It isn’t difficult to find attractive no deposit bonuses from forex brokers, though are they worth considering? Such promotions allow new clients to ‘test-drive’ a broker’s platform and execution with no financial obligation. They are also a viable avenue of newer traders leaving the demo phase to trade a live market without real money from their market. Like any offer, such offers may not be worthwhile for everyone.
What is a no deposit bonus?
A no deposit bonus is a promotional offer from a forex broker affording new clients with a real money-funded account without any financial obligation. The size of these accounts ranges from $5 to even $1,000.
For clients switching over to a new broker or, more pertinently, those leaving the demo stage and into the live markets, it can be a great approach to ‘get their feet wet.’
Additionally, one can experience a broker’s trading platform and execution in a live account without having to commit anything out of their pockets. In a normal situation, making this commitment with another broker is never an easy decision.
A no deposit promotion aims to solve this challenge somewhat. All that the broker typically requires from the client is a quick registration and a verification of their personal information according to KYC (Know Your Customer) standards.

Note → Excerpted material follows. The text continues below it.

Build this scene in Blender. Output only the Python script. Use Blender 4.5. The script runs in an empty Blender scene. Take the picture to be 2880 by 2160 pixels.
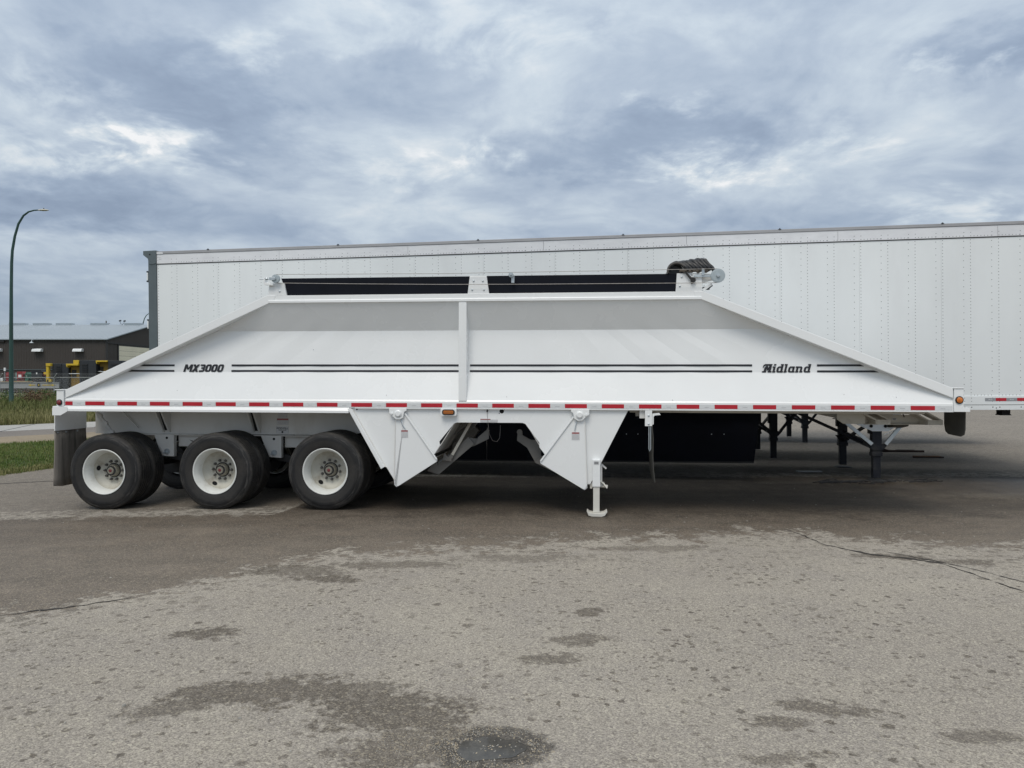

In most cases, they can be up and running within less than a day or, ideally, a few hours. Like with any promotion, traders must be aware of the terms and conditions and, more importantly, whether they are realistic according to their trading skills and experience.
Pros and cons of no deposit bonuses
Unfortunately, there is no free lunch, so to speak, in forex because these offers do have some drawbacks. It’s also essential for traders to ensure a broker is regulated since scams can exist through this promotion.
Pros
- The biggest attraction of no deposit bonuses is there is generally no financial commitment. New traders who’ve perhaps never traded live before or those looking for an unknown broker can experience real trading risk-free with no obligation of actual money.
- Expanding from the previous point, such offers can be beneficial, particularly for those who’ve come out of the demo stage. It can be a handy method to prevent the unexpected losses most traders inevitably experience when going from demo to live due to the financial commitment.
A trader treats the account like real money, which is very hard to do on demo. With a practice account, it’s simple just to reset the figures, though, in a live scenario, it is much more severe since we don’t have this luxury.
A trader can forfeit the promotion if they lose the entire trading account. Therefore, one encounters similar repercussions as if they were trading their own money.
- Unlike a demo account, a trader gets to feel a broker’s true execution, like whether it experiences a lot of slippages, gaps, etc. For the most part, demo accounts are largely simulations that do not accurately reflect real market conditions. These are elements that one cannot ‘feel’ on a practice account.
Cons
- Compared to using your own money, there is no freedom with these offers because nearly all bonuses have requirements like meeting unreasonable high lot sizes within a defined period, further deposits, and other rigmarole.
Also, there is a limited profit potential because brokers will eventually desire a trader that trades their own money rather than theirs.
- Virtually all bonus offers are standard accounts, meaning they do not allow smaller positions. Therefore, from a risk perspective, one has to trade a slightly larger order disproportionate to the funds available.
For example, as most no deposit bonuses are little, if a broker offered $30 on a standard trading account, each position can only start from 0.01. Depending on the pair, the margin of this size can easily be $2 or even $5, which is about 7 to 17% of the entire account.
- Most no deposit offers are relatively small in size. While some offer $1,000 or $2,000, as attractive as this might seem, there are a few terms and conditions that are not beneficial to traders.
- Fair no deposit offers are few and far between.
A better alternative?
These promotions are mainly a temporary situation for newer traders transitioning from the demo stage or those who are cash-strapped. Despite these advantages, is there a better alternative allowing more freedom?
One of the first options is trading a cent or nano account where traders can open nano lots (a position below a micro lot or orders starting from 0.001). While similar to no deposit bonuses, such accounts aren’t that prevalent, though few reputable names offer them who accept deposits starting from $1.
Instead of settling for a $30 no deposit bonus, someone can save up this amount (or more), have the luxury of trading smaller lots, and have the freedom of not being bound by terms and conditions.
The second choice is a new trader can continue demo-trading while saving up larger funds for a standard trading account that will permit them to trade bigger positions.
Final word
It isn’t to say that a no deposit offer is entirely useless because some people who’ve never traded live before may still have fears of committing their hard-earned money into the markets.
Furthermore, others may not be able to afford to fund their own account but would, in the meantime, like to encounter a real market and perhaps have the opportunity of some profit. So, with some exceptions, this offer may be the safest option.
However, at some eventual point, this is inevitable because part of being a trader means having to deal with the risk of using your hard-earned money to speculate. If we objectively look at the pros and cons, it is probably better in the long run to either trade and grow a small account using one’s actual funds or save up enough disposable income to invest.